Ces mesures de rectification viennent compléter les travaux réalisés suite à l’inondation de 1840 et permettent ainsi d’abaisser le niveau des crues. Les longs calculs réalisés par Kleitz montrent que, contrairement à ce qui avait pu être dit juste après la catastrophe de 1856, la reconstruction des ponts de Serin, de Nemours et de La Mulatière et la destruction d’une partie du rapide de la Mort-qui-Trompe avaient déjà permis d’abaisser le niveau d’une crue semblable à celle de 1840. Les compléments projetés en 1859 améliorent encore la situation. Au total, l’abaissement est au moins de 1,5 m en amont du pont de Nemours, d’1 m environ entre ce dernier et le pont Tilsitt et d’au moins 50 cm en amont du pont d’Ainay. A partir de là, la référence utilisée pour la conception des ouvrages est la crue de 1840 dite « rectifiée », qui correspond au niveau qu’atteindrait une crue de débit égal s’écoulant dans la nouvelle topographie.

Photo 15. Le dérochement au droit du pont de Nemours au milieu du XIXe s.
Photo 15. Le dérochement au droit du pont de Nemours au milieu du XIXe s.

(source : coll. Vanario in Pelletier, 2002b).

Tous les quais de la Saône de Vaise à Lyon sont repris et exhaussés au-dessus du niveau de la crue rectifiée de 1840, et l’endiguement est prolongé en amont du pont de la gare d’eau141. Alors que les anciens quais étaient soutenus par un emmarchement s’avançant dans le fleuve (photo 16), les nouveaux ouvrages sont soutenus par un mur droit maçonné (photo 17). Comme l’exhaussement à apporter est important142, les ingénieurs cherchent à limiter le préjudice résultant de l’enterrement des rez-de-chaussée des maisons en limitant le plus possible l’exhaussement des chaussées et des trottoirs le long des maisons. Sur les quais les plus larges, on choisit donc de ne presque pas exhausser les chaussées, l’élévation des promenades ou des trottoirs offrant une résistance suffisante à la pression des eaux. Seuls les quais les plus étroits doivent être remblayés sur toute leur largeur. Pour éviter de trop percher les parties des quais à exhausser, on décide de compléter l’élévation au moyen de parapets de 90 cm de haut disposés de manière à pouvoir batarder en cas de forte crue les lacunes ménagées pour l’accès aux rampes et aux escaliers menant aux bas-ports.

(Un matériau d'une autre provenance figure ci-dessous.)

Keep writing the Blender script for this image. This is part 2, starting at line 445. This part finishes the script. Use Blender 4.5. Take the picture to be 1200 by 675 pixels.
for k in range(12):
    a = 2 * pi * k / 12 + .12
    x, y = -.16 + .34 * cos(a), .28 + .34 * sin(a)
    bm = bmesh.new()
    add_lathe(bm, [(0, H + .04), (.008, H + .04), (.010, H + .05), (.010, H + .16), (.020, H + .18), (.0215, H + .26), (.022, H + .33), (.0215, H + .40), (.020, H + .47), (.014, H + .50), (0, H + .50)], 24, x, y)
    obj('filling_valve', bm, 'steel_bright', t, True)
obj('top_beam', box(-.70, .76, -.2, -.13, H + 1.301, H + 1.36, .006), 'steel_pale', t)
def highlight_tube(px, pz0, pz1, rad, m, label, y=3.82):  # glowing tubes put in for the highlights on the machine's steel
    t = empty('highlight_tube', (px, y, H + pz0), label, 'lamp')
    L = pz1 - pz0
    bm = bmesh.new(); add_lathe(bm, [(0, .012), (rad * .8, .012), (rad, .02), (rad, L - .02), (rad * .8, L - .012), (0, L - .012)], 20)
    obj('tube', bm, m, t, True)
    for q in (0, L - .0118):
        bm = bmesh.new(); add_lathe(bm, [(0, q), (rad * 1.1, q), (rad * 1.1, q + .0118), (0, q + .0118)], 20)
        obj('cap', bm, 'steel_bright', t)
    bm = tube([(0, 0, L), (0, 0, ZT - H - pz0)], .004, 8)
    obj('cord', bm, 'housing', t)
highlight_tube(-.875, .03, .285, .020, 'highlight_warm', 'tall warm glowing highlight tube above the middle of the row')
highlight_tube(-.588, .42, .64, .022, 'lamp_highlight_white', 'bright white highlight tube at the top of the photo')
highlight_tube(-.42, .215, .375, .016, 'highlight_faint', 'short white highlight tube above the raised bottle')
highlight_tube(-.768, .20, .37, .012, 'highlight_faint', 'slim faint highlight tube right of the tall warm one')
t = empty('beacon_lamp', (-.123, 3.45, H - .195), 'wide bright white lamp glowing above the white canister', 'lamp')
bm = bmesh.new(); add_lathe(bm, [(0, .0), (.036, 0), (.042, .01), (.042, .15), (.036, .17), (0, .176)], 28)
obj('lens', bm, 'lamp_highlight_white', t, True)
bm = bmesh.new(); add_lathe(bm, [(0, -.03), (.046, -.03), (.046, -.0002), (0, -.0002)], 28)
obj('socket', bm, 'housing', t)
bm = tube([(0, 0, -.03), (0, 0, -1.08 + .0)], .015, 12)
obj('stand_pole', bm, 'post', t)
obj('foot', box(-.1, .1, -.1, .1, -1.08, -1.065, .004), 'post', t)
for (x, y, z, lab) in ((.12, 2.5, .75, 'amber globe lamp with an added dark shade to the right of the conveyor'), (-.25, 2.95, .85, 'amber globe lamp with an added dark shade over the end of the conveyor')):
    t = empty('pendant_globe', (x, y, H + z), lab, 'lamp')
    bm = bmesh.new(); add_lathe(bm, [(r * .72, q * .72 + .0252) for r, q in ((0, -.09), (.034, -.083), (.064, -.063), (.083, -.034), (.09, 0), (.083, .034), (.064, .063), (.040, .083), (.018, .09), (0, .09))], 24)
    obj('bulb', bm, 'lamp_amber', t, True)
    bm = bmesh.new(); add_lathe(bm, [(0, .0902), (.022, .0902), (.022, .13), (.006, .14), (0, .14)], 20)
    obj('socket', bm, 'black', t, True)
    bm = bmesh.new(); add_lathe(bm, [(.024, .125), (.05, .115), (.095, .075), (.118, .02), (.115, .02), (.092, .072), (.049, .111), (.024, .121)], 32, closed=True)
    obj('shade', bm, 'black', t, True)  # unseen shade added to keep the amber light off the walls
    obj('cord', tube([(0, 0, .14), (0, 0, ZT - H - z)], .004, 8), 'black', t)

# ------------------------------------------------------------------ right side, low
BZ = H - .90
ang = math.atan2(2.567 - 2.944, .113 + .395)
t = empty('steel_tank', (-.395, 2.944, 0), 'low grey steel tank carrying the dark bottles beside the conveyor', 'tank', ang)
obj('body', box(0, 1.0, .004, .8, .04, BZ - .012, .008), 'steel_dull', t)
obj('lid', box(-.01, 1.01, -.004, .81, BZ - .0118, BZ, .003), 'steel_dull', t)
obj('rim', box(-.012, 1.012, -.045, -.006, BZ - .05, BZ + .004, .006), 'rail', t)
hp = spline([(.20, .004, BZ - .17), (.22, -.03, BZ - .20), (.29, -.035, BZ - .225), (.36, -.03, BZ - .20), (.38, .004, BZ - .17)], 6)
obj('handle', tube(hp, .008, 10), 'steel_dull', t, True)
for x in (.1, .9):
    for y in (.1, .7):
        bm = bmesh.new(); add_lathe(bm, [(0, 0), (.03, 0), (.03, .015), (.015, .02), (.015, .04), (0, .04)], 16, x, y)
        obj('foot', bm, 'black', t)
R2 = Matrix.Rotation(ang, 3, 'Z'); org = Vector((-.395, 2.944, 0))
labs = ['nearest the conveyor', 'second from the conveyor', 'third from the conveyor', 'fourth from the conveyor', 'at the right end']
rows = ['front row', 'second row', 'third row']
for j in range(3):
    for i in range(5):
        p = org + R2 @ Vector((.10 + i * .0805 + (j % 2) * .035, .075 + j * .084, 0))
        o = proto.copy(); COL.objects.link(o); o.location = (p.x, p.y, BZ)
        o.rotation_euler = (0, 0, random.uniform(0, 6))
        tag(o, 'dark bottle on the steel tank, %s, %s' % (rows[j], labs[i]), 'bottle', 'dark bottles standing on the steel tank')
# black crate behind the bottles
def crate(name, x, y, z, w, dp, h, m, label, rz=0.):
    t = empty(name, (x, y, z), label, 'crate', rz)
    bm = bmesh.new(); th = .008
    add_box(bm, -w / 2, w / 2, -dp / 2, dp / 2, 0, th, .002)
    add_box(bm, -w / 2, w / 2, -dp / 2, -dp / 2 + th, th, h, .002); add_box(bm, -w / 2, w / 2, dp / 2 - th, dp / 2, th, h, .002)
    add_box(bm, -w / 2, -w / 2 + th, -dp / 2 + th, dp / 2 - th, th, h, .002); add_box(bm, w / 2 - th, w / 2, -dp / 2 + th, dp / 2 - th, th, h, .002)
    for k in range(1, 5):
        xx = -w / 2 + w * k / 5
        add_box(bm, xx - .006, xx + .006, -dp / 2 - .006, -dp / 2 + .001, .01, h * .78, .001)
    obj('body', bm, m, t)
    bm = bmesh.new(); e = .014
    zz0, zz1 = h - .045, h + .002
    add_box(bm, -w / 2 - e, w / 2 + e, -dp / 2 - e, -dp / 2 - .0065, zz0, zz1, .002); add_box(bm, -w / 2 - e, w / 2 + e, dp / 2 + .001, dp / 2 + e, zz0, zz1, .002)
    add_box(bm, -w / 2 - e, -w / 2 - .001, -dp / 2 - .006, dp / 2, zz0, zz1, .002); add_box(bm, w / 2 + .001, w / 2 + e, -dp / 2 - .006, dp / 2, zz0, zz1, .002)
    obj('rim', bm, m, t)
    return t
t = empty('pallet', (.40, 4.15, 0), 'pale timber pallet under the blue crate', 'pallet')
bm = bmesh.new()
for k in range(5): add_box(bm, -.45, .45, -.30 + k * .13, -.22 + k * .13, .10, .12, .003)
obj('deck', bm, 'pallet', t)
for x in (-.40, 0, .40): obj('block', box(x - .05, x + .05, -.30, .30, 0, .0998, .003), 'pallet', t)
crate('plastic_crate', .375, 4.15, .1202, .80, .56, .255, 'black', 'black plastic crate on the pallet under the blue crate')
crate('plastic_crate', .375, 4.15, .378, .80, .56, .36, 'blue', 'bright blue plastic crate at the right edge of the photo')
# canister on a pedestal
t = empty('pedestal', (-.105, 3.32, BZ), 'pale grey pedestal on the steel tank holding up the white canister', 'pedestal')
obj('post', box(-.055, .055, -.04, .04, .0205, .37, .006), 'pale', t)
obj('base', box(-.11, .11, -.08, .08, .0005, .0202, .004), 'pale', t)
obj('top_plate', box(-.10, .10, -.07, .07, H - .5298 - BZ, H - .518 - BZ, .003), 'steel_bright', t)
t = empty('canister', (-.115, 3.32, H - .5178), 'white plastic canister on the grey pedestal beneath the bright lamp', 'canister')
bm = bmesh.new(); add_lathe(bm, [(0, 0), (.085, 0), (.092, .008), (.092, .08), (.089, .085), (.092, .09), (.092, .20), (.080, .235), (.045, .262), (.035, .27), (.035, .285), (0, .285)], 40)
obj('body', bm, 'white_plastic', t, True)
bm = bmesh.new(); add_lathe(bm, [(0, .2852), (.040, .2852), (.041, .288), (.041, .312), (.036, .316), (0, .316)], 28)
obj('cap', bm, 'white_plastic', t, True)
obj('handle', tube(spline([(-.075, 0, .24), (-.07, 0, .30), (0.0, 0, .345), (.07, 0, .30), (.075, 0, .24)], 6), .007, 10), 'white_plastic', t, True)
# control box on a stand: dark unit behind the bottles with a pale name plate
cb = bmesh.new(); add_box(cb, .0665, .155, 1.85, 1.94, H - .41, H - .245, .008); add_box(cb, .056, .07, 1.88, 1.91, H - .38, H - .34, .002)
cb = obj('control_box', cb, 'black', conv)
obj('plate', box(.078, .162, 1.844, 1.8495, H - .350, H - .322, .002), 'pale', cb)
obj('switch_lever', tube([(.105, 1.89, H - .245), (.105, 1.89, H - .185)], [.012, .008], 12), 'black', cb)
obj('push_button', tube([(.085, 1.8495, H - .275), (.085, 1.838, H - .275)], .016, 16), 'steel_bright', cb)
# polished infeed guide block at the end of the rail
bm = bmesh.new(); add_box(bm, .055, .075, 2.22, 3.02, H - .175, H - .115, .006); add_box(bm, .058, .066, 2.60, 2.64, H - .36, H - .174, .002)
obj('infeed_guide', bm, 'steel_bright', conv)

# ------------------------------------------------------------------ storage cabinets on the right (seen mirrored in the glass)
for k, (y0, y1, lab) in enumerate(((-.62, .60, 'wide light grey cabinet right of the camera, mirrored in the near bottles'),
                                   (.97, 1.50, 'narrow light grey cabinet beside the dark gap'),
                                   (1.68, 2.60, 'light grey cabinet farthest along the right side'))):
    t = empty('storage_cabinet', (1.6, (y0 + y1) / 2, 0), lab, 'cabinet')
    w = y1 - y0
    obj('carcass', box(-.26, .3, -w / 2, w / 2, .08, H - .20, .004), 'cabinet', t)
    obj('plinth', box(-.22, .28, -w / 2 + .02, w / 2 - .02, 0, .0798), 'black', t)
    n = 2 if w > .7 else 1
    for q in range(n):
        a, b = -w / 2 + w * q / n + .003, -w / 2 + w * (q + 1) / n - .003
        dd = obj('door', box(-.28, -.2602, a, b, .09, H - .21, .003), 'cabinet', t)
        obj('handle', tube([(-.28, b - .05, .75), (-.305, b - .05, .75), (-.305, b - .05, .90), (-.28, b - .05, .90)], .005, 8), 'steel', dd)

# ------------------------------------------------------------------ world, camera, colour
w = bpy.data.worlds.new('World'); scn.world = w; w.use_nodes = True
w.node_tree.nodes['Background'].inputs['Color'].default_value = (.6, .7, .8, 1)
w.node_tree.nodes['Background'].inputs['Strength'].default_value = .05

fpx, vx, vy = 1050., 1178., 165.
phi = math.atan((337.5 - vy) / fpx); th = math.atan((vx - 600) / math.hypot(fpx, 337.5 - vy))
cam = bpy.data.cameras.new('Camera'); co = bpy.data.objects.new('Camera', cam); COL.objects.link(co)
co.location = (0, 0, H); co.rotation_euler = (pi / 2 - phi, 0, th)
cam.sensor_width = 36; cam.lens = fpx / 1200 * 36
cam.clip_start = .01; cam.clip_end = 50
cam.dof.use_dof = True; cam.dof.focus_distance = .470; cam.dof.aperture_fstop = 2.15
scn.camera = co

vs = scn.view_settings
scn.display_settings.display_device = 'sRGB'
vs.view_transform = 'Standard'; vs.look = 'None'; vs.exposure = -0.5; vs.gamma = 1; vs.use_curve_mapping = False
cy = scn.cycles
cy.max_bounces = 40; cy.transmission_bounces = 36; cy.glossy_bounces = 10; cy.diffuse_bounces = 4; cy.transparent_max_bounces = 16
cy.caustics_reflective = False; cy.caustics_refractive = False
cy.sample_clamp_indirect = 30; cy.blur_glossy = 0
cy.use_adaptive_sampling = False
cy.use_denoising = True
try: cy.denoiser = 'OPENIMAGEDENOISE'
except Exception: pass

Le couronnement du mur, compte non-tenu du parapet, est établi à 50 cm en-dessous du niveau de la crue rectifiée en amont du Pont La Feuillée, et au niveau de la crue en aval. En amont du pont la Feuillée, la revanche est donc de 40 cm, et elle se porte à 90 cm dans le reste de la ville.

En plus des remaniements des quais de Lyon, on décide la réalisation de l’endiguement complet du territoire de Vaise143. Le dispositif est formé à l’amont par une digue transversale ancrée sur le tout récent remblai de la gare de chemin de fer de Paris et aboutissant à la Saône à 150 m en amont du pont de la gare. L’essentiel des terrains traversés par l’ouvrage est encore vierge de constructions. Sur les points où le tracé rencontre des bâtiments, l’endiguement est interrompu de sorte que les lacunes soient batardables en cas d’inondation. Au niveau de la berge, l’ouvrage se raccorde à une digue latérale revêtue extérieurement d’un perré maçonné et s’avançant jusqu’au pont de la gare d’eau. Entre ce dernier point et le ruisseau d’Ecully, un quai de 24 m de large et soutenu par un perré incliné à 45°, est édifié pour compléter les ouvrages achevés en 1857, qui doivent par ailleurs être exhaussés, comme on l’a signalé plus haut. Le nouveau tronçon possède les mêmes caractéristiques que l’endiguement existant juste à l’aval, en particulier une revanche de 40 cm sur le niveau de la crue de 1840 rectifiée, mis à part qu’il est conçu en perrés maçonnés et non en pierre sèche. L’ensemble est complété par l’endiguement du ruisseau d’Ecully et sa dérivation en cas de crue dans le grand égout longitudinal. Par la suite, l’entrepreneur de la gare d’eau demandera à ce que la digue transversale soit remplacée par la prolongation du quai vers l’amont, mais les ingénieurs craignent que la gare d’eau ne soit un lieu de refoulement des eaux d’inondation de la Saône si elle est englobée dans le périmètre protégé.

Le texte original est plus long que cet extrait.